(Bloomberg) — The Treasury market is starting to show renewed inflation expectations, giving the Federal Reserve more latitude to raise interest rates while most of the world's other major central banks add to monetary stimulus.
The debt markets' outlook for the pace of inflation during next five years has risen on more than half of the trading days this year. The yield on 10-year Treasury Inflation-Protected Securities, known as TIPS, auctioned yesterday at 0.315 percent, below the 0.346 percent forecast in a Bloomberg News survey, and reached as low as 0.11 percent Friday in New York, as investors sought protection against price increases.
While weak economic output in Europe, Japan and China has dimmed the global outlook, the recent pick-up in U.S. inflation expectations may give the Fed additional support to contract policy. Labor Department data released this month showed the U.S. unemployment rate fell in December to a six-year low of 5.6 percent.

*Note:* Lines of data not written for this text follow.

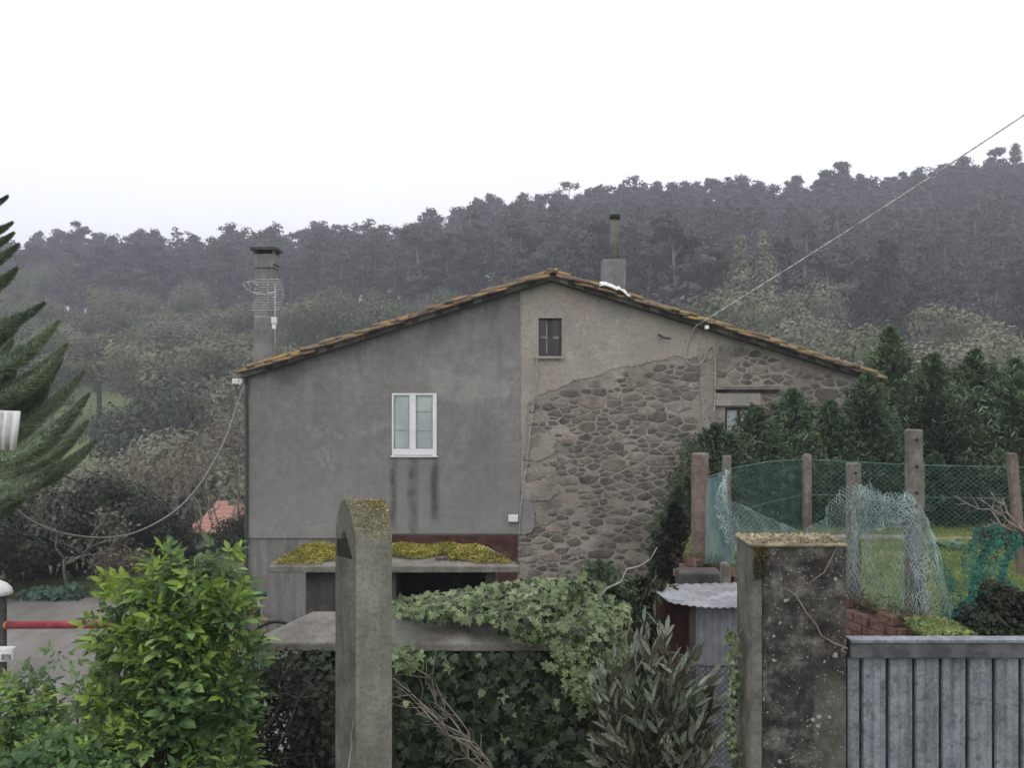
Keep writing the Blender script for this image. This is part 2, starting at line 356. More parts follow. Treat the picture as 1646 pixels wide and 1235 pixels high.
M['twig'] = simple('dry_grey_twig', (.16, .135, .115), (.27, .24, .21), 9, .9)
M['euc'] = leafmat('eucalyptus_foliage', (.019, .021, .021), (.031, .032, .030), (.052, .050, .040), .35, .15, var=.5, isv=.06)
M['euc_o'] = leafmat('olive_broadleaf_foliage', (0.045, 0.056, 0.029), (0.072, 0.087, 0.043), (0.112, 0.129, 0.062), .35, .2, isv=.15)
M['willow'] = leafmat('pale_spring_foliage', (0.112, 0.131, 0.081), (0.169, 0.188, 0.116), (0.231, 0.250, 0.163), .5, .3, var=.15, isv=.15)
M['greyveg'] = leafmat('budding_grey_twigs', (.12, .105, .080), (.17, .15, .11), (.21, .19, .145), .6, .2, var=.2, isv=.2)
M['darkbush'] = leafmat('dark_evergreen_foliage', (0.016, 0.024, 0.014), (0.027, 0.038, 0.021), (0.045, 0.059, 0.030), .8, .2)
M['conifer'] = leafmat('conifer_spray_foliage', (0.055, 0.088, 0.056), (0.098, 0.146, 0.087), (0.163, 0.221, 0.130), 1.2, .25, var=.25)
M['conifer_l'] = leafmat('light_conifer_foliage', (0.071, 0.106, 0.064), (0.115, 0.161, 0.092), (0.172, 0.230, 0.132), 1.2, .25, var=.2)
M['arau'] = leafmat('araucaria_needles', (0.156, 0.203, 0.148), (0.242, 0.296, 0.211), (0.328, 0.390, 0.273), 2, .2, var=.2)
M['elder'] = leafmat('fresh_elder_leaf', (0.182, 0.286, 0.111), (0.247, 0.377, 0.130), (0.325, 0.468, 0.163), 2.2, .45, var=.25)
M['elder_t'] = leafmat('young_elder_leaf', (0.237, 0.362, 0.069), (0.325, 0.463, 0.088), (0.425, 0.575, 0.112), 3, .4, var=.2)
M['elder_d'] = leafmat('dark_elder_leaf', (0.078, 0.143, 0.060), (0.117, 0.203, 0.078), (0.165, 0.262, 0.102), 2, .35, var=.25)  # darkest elder tone, mostly on inner and lower leaves
M['ivy'] = leafmat('ivy_leaf', (.085, .13, .05), (.14, .19, .08), (.25, .30, .16), 4, .2, .4, var=.35, spec=.45)
M['ivy_d'] = leafmat('shaded_ivy_leaf', (.009, .018, .008), (.016, .030, .013), (.030, .05, .02), 3, .1, .42, spec=.3)  # ivy colour darkened to carry the shade below the slab
M['laurel'] = leafmat('leathery_grey_green_leaf', (0.094, 0.119, 0.081), (0.156, 0.188, 0.138), (0.263, 0.288, 0.225), 4, .15, .35, var=.4, spec=.6)
M['brush'] = leafmat('brownish_shrub_leaf', (.035, .042, .024), (.06, .065, .036), (.12, .10, .075), 3, .2)
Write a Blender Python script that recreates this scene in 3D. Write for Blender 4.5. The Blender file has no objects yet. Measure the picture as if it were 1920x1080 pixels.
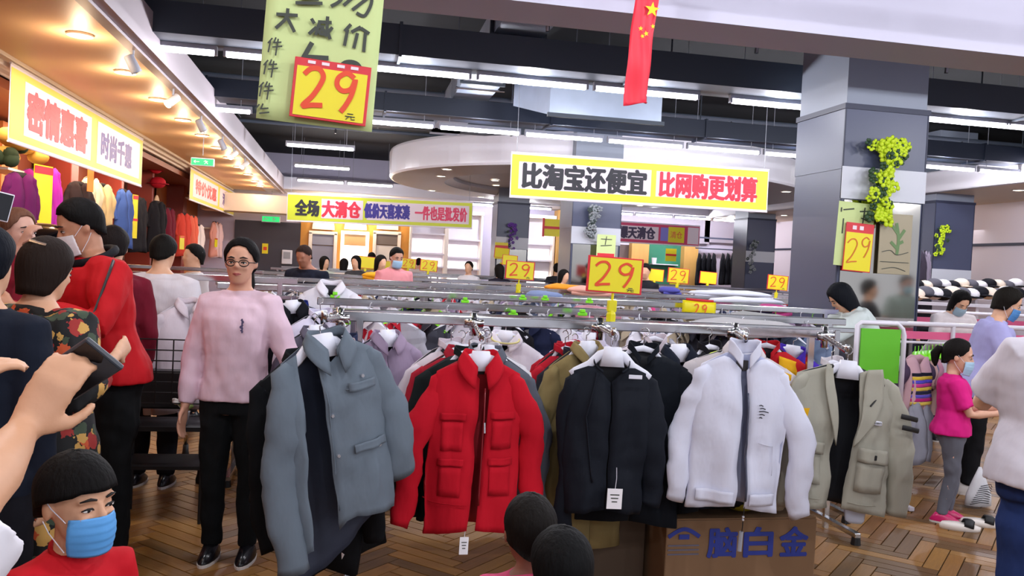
import bpy, bmesh, math, random
from mathutils import Vector, Matrix, noise
random.seed(7)
SC = bpy.context.scene
COL = SC.collection
V = Vector
PI = math.pi
# ------------------------------------------------------------------ camera, world, exposure
F = 1600.0
def cam_axes():
    yv = V(((655 - 960) / F, -(485 - 540) / F, -1)).normalized()      # world depth axis seen from the camera
    r = 0.050
    s, c = math.sin(r), math.cos(r)
    k = (s * yv.x + c * yv.y) / (-yv.z)
    zv = V((s, c, k)).normalized()
    xv = yv.cross(zv)
    return Matrix((xv, yv, zv))                                       # rows: world axes in camera coordinates
RW = cam_axes()
CAMP = V((0, 0, 1.55))
cd = bpy.data.cameras.new('camera'); cam = bpy.data.objects.new('camera', cd); COL.objects.link(cam)
cd.sensor_width = 36; cd.lens = F * 36 / 1920; cd.clip_start = 0.05; cd.clip_end = 200
cam.matrix_world = Matrix.Translation(CAMP) @ RW.to_4x4()
SC.camera = cam
SC.view_settings.view_transform = 'Standard'; SC.view_settings.look = 'None'
SC.view_settings.gamma = 1; SC.view_settings.use_curve_mapping = False
SC.view_settings.exposure = 0.28
wd = bpy.data.worlds.new('world'); SC.world = wd; wd.use_nodes = True
wd.node_tree.nodes['Background'].inputs[0].default_value = (0.86, 0.88, 1.0, 1)
wd.node_tree.nodes['Background'].inputs[1].default_value = 0.7

def ray(px, py): return (RW @ V(((px - 960) / F, (540 - py) / F, -1))).normalized()
def at(px, py, Y): d = ray(px, py); return CAMP + d * (Y / d.y)
def atx(px, py, X): d = ray(px, py); return CAMP + d * (X / d.x)
def atz(px, py, z): d = ray(px, py); return CAMP + d * ((z - CAMP.z) / d.z)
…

"Some of the headwinds have started to ease up," said Michael Pond, head of global inflation-linked research at Barclays Plc, one of 22 primary dealers required to bid at U.S. government-debt auctions.
Yellen's view
Fed Chair Janet Yellen has signaled that momentum in the labor market will likely enable the central bank to increase near-zero policy interest rates in the middle of the year. The European Central Bank announced a sovereign debt buying program and central banks of Canada to Denmark cut rates.